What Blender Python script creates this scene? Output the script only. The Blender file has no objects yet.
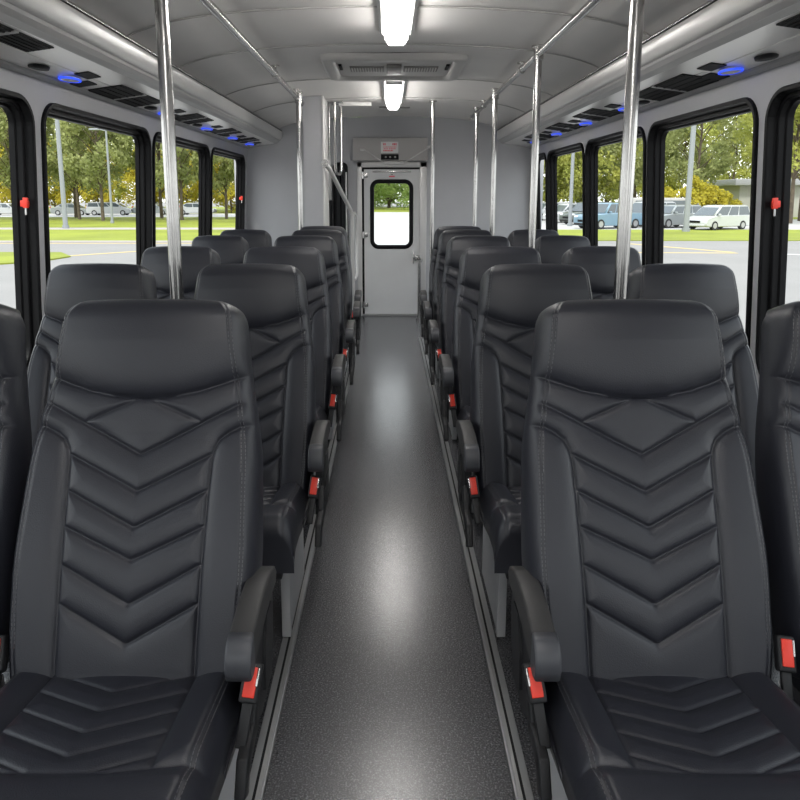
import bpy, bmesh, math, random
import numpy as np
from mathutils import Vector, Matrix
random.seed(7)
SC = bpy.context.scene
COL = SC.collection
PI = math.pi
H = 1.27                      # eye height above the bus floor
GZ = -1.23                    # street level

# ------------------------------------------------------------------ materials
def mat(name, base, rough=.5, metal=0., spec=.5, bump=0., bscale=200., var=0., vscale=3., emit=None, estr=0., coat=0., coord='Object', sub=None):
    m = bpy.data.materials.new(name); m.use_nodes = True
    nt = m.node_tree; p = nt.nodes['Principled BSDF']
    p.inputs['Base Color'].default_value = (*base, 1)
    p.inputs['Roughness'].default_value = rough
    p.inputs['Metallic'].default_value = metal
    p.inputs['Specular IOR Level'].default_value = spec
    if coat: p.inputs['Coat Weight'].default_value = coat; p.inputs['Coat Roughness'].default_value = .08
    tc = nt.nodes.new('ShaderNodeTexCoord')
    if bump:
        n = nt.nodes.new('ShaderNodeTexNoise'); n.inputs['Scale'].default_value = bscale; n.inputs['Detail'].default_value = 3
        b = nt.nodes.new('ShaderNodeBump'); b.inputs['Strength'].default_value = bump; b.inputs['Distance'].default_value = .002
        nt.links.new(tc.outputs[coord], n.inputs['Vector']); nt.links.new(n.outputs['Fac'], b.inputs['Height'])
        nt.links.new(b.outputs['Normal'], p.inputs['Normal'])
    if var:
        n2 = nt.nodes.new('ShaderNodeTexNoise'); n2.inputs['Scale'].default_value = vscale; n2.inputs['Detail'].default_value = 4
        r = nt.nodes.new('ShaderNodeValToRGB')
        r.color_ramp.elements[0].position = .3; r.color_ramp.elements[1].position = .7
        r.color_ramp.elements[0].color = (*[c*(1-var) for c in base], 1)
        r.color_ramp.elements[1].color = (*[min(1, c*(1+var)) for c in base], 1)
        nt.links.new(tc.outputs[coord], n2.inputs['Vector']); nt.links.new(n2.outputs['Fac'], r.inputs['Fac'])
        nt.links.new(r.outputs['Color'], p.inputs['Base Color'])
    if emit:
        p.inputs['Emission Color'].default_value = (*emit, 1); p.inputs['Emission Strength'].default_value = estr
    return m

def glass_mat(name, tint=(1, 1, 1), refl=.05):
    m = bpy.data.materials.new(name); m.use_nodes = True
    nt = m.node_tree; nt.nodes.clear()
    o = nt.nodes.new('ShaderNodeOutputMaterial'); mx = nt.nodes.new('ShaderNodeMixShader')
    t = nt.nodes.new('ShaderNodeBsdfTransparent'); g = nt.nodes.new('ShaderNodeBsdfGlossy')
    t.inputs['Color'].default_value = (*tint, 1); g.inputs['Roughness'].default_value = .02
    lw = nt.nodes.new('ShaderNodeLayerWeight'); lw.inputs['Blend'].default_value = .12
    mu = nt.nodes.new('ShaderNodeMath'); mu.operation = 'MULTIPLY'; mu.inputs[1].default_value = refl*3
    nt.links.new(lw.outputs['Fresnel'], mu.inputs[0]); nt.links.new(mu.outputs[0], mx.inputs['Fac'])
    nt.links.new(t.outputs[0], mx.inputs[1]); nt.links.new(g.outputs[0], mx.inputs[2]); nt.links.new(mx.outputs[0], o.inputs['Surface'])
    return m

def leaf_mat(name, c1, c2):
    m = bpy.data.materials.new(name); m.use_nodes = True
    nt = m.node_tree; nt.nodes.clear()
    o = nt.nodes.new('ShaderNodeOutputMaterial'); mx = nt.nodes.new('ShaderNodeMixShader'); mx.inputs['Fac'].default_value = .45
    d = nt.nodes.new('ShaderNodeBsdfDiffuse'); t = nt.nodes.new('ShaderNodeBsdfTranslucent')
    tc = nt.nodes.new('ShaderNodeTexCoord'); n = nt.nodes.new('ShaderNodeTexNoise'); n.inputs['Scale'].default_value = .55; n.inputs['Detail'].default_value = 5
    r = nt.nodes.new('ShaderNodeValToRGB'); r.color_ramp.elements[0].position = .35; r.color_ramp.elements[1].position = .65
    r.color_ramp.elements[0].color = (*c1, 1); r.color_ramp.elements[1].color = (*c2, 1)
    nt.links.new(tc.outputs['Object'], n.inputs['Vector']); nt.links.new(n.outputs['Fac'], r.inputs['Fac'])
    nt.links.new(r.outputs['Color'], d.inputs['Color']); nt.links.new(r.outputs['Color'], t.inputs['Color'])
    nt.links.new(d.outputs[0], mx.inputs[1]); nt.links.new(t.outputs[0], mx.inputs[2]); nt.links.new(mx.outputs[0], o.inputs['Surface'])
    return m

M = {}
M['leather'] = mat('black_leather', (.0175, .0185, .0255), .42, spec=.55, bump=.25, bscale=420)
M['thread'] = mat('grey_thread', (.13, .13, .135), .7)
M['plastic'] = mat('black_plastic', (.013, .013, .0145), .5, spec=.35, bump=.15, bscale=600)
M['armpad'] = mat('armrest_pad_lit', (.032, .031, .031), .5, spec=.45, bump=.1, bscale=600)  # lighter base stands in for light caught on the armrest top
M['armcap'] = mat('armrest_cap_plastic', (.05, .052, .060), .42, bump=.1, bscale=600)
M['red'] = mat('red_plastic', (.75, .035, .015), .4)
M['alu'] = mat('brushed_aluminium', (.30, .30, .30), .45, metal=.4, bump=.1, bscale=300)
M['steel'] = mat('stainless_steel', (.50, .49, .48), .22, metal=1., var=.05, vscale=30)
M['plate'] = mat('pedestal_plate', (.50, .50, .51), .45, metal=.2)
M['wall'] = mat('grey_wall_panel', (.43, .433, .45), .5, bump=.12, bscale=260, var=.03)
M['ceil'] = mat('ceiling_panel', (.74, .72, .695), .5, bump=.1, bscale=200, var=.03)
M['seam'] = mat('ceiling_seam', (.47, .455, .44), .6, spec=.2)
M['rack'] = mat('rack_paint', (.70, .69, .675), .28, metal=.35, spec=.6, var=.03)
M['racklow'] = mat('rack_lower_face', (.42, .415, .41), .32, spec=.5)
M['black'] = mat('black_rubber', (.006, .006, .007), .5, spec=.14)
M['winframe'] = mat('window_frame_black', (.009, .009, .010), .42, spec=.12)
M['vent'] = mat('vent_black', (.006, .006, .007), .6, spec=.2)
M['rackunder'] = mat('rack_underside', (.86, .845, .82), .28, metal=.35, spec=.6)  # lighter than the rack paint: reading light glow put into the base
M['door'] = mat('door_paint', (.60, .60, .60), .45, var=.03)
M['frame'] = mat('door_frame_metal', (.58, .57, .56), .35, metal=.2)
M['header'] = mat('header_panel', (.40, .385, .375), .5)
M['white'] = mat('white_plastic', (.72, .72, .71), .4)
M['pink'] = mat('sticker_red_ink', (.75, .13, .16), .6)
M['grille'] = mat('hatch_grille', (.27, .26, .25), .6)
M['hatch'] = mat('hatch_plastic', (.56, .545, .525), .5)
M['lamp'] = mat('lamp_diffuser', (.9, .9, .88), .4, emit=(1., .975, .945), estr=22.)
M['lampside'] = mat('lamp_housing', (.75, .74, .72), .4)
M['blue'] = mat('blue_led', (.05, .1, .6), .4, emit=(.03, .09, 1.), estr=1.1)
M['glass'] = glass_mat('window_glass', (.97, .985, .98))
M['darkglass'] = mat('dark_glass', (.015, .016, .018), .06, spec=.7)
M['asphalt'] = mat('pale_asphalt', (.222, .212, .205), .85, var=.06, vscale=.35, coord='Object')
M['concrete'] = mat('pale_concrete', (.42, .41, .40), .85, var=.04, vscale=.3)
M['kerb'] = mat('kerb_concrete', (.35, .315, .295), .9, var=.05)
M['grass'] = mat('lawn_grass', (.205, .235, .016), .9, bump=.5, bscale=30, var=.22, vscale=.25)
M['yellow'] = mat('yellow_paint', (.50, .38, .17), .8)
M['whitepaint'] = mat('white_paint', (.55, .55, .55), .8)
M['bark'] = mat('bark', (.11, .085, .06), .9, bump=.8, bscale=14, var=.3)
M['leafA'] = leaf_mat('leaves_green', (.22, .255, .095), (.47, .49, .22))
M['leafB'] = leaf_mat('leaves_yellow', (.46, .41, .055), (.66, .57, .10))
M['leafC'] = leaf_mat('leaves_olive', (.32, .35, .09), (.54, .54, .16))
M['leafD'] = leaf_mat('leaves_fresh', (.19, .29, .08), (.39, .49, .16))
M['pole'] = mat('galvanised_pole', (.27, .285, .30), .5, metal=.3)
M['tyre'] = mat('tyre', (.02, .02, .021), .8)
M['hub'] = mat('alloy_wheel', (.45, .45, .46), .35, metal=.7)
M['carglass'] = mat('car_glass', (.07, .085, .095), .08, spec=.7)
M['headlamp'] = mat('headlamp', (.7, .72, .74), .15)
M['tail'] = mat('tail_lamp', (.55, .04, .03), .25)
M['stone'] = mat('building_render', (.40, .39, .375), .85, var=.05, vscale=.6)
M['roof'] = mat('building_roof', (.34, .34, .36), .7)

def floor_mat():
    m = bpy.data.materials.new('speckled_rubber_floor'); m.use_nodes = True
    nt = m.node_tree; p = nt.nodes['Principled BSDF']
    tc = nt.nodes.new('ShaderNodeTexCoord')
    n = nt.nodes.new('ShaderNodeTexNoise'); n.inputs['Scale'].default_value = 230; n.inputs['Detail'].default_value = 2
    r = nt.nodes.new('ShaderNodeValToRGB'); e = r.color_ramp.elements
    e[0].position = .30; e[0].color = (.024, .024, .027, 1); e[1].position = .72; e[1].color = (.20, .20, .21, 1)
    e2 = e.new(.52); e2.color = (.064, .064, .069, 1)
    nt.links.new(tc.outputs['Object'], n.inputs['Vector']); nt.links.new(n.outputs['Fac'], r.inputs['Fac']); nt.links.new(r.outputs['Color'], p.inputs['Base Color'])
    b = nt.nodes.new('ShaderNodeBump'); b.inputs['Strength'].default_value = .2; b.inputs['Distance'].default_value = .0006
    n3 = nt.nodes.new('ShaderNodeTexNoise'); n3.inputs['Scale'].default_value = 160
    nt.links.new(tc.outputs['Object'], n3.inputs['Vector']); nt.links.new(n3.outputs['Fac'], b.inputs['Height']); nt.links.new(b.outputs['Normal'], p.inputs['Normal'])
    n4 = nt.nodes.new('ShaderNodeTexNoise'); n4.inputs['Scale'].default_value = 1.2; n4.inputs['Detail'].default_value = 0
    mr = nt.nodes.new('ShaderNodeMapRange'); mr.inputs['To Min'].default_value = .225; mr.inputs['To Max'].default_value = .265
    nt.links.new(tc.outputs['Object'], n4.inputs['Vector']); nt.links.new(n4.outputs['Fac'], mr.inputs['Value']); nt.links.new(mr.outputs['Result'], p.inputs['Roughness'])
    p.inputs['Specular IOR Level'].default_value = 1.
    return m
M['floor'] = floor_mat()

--

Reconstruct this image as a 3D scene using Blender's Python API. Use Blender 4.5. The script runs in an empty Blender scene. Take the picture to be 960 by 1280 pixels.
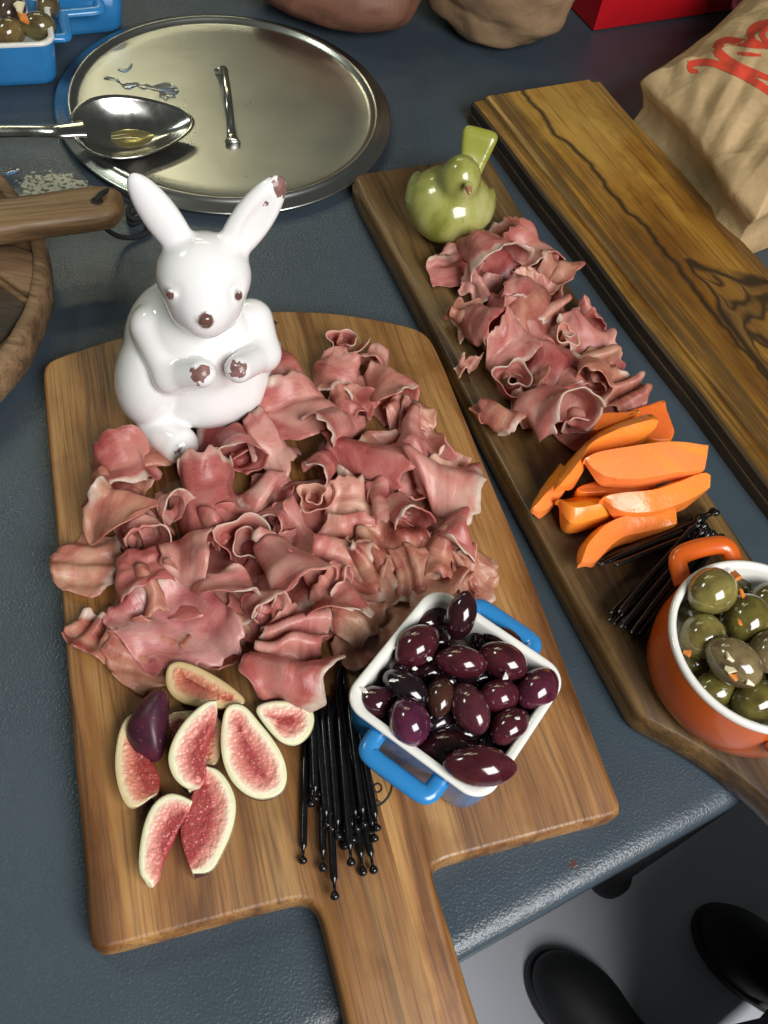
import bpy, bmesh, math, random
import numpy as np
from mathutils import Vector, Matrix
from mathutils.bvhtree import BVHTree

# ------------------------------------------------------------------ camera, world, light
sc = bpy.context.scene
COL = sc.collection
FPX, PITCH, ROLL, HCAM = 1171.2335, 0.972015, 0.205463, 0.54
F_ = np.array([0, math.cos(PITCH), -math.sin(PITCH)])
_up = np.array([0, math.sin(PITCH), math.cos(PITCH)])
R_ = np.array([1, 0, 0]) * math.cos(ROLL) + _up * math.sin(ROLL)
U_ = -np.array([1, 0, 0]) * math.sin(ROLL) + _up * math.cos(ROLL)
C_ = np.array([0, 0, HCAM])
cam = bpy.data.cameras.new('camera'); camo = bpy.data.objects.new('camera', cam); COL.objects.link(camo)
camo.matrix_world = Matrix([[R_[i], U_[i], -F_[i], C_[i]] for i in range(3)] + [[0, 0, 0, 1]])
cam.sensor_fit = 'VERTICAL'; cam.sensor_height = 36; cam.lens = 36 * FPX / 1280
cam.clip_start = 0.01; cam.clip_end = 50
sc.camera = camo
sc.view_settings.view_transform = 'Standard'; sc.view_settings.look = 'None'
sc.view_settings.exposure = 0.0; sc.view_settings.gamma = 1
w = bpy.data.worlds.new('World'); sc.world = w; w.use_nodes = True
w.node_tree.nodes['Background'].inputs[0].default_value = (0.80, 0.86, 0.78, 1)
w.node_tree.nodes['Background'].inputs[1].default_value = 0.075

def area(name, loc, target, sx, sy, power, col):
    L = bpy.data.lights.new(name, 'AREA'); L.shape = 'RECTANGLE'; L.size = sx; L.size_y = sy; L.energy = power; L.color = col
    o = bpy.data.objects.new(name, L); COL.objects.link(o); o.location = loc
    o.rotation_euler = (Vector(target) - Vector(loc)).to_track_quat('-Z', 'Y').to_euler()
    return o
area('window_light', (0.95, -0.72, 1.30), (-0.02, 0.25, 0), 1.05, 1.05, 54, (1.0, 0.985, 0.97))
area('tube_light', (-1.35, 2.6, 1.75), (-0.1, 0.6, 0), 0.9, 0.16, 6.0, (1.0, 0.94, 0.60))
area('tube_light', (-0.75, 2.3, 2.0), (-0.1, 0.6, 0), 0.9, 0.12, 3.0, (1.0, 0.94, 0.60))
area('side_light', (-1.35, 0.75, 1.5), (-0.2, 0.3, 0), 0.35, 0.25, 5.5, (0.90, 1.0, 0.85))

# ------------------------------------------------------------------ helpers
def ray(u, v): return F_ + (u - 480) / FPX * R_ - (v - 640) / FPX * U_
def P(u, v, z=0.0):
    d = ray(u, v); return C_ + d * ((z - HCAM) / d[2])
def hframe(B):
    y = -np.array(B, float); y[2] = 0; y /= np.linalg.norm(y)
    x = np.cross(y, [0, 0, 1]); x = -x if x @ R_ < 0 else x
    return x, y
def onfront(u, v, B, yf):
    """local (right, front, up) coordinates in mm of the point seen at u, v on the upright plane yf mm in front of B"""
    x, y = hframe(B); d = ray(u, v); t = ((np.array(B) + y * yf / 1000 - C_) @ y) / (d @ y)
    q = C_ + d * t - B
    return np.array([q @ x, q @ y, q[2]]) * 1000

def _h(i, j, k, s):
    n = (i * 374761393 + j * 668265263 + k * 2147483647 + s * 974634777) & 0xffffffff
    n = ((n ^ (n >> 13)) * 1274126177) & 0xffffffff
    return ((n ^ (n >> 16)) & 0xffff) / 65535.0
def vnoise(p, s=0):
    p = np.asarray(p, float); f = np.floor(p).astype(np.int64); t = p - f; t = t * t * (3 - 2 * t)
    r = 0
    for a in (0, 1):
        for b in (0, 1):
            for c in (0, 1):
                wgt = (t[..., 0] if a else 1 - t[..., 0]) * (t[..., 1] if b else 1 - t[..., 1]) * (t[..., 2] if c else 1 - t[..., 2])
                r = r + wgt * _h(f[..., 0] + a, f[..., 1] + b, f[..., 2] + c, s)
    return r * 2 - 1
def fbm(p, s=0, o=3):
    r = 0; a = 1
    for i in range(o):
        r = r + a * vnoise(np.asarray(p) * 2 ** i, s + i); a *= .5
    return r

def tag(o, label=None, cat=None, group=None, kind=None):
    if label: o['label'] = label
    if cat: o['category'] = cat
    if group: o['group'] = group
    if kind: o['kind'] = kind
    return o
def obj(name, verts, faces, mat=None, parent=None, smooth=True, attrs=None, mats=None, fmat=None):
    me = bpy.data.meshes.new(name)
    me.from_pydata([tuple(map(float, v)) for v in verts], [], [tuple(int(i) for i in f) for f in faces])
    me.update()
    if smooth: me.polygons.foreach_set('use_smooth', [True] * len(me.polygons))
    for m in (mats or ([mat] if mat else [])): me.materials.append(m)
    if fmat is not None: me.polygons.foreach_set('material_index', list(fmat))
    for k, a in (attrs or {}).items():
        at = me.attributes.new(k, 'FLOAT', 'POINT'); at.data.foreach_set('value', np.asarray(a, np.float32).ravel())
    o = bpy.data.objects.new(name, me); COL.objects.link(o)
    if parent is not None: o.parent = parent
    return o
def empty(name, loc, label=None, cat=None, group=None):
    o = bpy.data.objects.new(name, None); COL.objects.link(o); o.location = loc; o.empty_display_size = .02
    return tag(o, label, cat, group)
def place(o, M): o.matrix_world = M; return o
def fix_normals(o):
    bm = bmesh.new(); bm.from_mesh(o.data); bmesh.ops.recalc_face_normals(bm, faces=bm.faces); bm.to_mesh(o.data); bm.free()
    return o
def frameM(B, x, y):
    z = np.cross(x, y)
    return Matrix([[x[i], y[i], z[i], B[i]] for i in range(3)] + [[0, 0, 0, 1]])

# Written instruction
Among the lines above, find the one with "metal=.35, spec=.6, var=.03)" and the one with "M['vent'] = mat('vent_black', (.006, .006, .007), .6, spec=.2)". Quote both and everything between them, exactly.

# Response to this task
M['rack'] = mat('rack_paint', (.70, .69, .675), .28, metal=.35, spec=.6, var=.03)
M['racklow'] = mat('rack_lower_face', (.42, .415, .41), .32, spec=.5)
M['black'] = mat('black_rubber', (.006, .006, .007), .5, spec=.14)
M['winframe'] = mat('window_frame_black', (.009, .009, .010), .42, spec=.12)
M['vent'] = mat('vent_black', (.006, .006, .007), .6, spec=.2)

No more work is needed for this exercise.